How likely will the company be able to decarbonize its business effectively, in line with its decarbonization plan?
As a consequence, GPs need to track and monitor the carbon performance of their portfolio, at least through the computation of their financed emissions and by ensuring that their portfolio companies (i) compute their carbon footprint annually and (ii) meet their decarbonization targets on time.
When it comes to GPs’ relationship with their LPs, GPs are expected to monitor and report annually a certain number of indicators, including:
Progress on their Net Zero targets;
Financed emissions by fund, i.e. the GHG emissions of their portfolios;
Capital allocation to climate solution.
Carbometrix’s opinion
The Net Zero Investment Framework (NZIF) represents a significant step forward in guiding institutional investors to decarbonize their portfolios and align with global climate goals. Its pragmatic, investor-friendly approach makes it highly relevant for broad adoption across the financial sector, and it effectively integrates climate risk management into existing investment processes. This explains why it is recommended as a target setting tool by major Net Zero coalitions like Net Zero Asset Managers (NZAM) or the Paris-Aligned Asset Owners (PAAO). For instance, 51% of NZAM members use NZIF as their net zero target setting methodology.

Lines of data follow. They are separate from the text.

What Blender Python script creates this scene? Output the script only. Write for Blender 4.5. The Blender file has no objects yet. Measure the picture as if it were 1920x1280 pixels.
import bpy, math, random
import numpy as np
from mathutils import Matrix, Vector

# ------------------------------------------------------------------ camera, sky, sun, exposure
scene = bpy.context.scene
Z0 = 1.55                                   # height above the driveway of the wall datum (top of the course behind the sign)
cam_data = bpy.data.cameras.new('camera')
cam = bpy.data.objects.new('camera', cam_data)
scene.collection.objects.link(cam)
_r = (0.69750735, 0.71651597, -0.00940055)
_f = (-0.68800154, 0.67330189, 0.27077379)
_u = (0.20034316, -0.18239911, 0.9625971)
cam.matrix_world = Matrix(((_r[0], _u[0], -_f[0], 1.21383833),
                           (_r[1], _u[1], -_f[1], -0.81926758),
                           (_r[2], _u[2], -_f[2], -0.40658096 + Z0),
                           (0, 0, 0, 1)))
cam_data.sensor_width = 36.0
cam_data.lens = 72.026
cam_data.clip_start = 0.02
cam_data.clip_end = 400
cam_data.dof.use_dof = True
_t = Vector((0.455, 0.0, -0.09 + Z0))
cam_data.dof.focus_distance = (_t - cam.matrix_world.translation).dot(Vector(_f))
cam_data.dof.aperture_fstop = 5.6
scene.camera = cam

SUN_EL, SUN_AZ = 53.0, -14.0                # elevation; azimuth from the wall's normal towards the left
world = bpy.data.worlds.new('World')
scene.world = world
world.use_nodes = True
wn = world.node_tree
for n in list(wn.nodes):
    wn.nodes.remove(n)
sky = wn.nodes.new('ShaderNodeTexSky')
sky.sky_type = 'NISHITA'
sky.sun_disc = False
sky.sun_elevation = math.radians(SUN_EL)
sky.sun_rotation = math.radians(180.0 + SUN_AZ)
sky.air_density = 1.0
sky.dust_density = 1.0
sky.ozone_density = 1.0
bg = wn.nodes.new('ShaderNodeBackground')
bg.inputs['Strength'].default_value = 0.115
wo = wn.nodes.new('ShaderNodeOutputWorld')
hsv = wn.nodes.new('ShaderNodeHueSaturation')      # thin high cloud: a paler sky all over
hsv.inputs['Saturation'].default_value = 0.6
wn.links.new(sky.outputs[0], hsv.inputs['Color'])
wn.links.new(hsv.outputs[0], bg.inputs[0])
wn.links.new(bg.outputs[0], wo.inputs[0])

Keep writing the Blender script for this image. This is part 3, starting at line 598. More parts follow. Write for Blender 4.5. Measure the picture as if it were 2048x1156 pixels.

However, critics could argue that the NZIF could do more to push investors beyond incremental change by requiring stronger divestment from high-carbon assets or mandating strict, short-term milestones. It appears somewhat conservative in its ambition and lacks enforceable accountability measures, contrary to SBTi for Financial Institutions for instance (even though SBTi’s methodology for Financial Institutions is currently being fully revamped).
Yet, the NZIF’s comprehensive approach, covering multiple asset classes and promoting active engagement with portfolio companies, provides investors with clear, actionable steps to reduce carbon emissions, and we expect it to become a key reference for investors committing to align with the Paris Agreement.